Given exercise: Exactly retype the lines of the material from its first line to the line with "col = scene.collection", including both.

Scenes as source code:

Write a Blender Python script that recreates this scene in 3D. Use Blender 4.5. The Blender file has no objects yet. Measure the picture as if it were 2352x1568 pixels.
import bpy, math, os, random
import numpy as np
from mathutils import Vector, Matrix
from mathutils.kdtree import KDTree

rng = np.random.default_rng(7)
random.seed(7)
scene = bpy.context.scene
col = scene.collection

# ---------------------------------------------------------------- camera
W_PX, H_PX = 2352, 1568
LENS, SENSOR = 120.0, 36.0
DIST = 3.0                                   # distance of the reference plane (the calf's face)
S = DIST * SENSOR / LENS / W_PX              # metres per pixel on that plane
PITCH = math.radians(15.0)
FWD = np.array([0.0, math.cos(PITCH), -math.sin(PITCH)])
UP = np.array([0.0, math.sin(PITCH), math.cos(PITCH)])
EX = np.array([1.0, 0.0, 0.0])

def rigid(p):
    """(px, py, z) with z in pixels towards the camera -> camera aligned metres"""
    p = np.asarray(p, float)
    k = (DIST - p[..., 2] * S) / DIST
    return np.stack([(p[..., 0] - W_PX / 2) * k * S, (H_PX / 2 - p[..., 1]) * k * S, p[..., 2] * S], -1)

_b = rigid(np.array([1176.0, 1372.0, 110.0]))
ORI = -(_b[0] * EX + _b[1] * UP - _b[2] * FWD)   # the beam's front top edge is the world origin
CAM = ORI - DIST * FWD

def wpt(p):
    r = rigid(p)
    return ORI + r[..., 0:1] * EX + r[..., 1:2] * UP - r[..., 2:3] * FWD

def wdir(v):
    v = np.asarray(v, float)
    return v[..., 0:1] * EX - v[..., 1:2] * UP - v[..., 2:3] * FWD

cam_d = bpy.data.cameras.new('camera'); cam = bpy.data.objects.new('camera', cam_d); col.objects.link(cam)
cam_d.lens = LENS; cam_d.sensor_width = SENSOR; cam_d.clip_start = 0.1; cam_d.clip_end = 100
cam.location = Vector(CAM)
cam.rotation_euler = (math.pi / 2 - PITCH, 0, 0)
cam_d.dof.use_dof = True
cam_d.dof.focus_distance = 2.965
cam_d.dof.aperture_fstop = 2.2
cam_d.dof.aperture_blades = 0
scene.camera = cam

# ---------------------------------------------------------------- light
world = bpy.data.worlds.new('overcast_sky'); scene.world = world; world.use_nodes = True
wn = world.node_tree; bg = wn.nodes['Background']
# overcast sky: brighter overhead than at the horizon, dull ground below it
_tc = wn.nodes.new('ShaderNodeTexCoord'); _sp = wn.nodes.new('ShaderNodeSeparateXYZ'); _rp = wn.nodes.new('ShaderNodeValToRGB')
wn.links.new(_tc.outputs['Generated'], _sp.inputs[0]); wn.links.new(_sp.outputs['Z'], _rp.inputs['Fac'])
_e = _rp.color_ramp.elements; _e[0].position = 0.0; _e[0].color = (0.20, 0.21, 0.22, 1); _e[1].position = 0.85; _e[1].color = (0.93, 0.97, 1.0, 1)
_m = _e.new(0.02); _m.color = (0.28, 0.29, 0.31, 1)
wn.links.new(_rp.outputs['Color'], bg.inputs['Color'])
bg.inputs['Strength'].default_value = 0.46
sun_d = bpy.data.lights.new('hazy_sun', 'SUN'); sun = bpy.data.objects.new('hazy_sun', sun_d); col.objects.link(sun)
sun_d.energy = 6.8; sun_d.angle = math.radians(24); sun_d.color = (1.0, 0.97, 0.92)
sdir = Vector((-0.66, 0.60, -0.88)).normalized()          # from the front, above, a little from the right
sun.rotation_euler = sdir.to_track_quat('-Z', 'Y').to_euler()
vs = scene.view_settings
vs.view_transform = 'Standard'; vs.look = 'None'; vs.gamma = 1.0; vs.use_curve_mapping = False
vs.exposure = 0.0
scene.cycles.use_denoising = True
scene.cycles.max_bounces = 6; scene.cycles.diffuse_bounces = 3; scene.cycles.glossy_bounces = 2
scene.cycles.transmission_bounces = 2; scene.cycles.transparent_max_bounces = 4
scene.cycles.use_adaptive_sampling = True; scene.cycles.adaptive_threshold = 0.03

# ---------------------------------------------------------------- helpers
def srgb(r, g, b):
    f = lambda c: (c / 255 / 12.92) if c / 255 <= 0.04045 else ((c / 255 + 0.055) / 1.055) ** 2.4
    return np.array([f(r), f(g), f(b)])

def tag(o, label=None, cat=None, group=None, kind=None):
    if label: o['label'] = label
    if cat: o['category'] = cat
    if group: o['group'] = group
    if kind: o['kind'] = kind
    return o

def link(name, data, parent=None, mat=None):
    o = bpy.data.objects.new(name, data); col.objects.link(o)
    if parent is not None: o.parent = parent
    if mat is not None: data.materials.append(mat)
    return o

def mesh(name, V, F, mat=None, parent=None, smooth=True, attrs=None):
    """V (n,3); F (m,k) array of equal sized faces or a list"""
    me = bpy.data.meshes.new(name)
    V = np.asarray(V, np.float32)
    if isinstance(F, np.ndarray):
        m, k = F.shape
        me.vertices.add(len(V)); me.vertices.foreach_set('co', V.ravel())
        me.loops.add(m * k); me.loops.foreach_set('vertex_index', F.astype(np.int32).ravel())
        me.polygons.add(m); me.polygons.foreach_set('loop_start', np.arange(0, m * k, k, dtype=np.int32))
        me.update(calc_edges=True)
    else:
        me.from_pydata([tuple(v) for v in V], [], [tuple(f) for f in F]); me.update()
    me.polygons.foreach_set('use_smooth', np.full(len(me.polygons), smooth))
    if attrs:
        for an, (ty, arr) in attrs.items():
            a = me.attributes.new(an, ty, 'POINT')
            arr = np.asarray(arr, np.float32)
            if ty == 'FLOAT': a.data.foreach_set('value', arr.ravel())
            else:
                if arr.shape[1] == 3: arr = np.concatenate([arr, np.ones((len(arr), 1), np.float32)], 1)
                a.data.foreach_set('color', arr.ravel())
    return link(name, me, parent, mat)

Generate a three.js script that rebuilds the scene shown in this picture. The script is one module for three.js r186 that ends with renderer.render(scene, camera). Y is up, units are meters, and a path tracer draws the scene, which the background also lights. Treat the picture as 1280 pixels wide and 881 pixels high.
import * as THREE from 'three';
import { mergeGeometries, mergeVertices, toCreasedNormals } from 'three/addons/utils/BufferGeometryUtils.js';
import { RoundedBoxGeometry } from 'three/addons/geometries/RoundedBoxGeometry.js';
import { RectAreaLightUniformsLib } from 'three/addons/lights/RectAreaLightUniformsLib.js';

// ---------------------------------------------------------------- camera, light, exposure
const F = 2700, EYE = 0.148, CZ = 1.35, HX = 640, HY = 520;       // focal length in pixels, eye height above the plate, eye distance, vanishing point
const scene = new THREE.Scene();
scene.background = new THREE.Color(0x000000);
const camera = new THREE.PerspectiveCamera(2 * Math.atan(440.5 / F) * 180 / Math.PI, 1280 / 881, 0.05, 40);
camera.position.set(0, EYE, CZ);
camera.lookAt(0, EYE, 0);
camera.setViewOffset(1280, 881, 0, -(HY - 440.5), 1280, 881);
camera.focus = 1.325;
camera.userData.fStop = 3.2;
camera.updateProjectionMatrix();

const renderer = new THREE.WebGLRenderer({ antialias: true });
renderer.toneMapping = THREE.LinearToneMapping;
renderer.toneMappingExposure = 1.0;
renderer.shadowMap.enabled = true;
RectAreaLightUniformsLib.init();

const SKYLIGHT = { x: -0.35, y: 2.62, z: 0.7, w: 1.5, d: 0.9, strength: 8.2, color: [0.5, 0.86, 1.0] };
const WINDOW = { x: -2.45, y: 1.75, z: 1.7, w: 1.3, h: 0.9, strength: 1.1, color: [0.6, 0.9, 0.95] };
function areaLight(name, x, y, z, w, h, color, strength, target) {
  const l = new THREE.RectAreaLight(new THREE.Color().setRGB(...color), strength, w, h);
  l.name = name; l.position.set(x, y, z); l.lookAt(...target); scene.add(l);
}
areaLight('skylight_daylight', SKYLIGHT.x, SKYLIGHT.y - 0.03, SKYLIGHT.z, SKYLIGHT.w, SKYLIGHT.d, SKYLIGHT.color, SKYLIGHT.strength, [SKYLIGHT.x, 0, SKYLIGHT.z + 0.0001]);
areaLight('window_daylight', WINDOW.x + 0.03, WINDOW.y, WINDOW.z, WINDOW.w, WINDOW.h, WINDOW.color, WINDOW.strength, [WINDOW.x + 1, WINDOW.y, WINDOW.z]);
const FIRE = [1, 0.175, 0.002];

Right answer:
Write a Blender Python script that recreates this scene in 3D. Use Blender 4.5. The Blender file has no objects yet. Measure the picture as if it were 2352x1568 pixels.
import bpy, math, os, random
import numpy as np
from mathutils import Vector, Matrix
from mathutils.kdtree import KDTree

rng = np.random.default_rng(7)
random.seed(7)
scene = bpy.context.scene
col = scene.collection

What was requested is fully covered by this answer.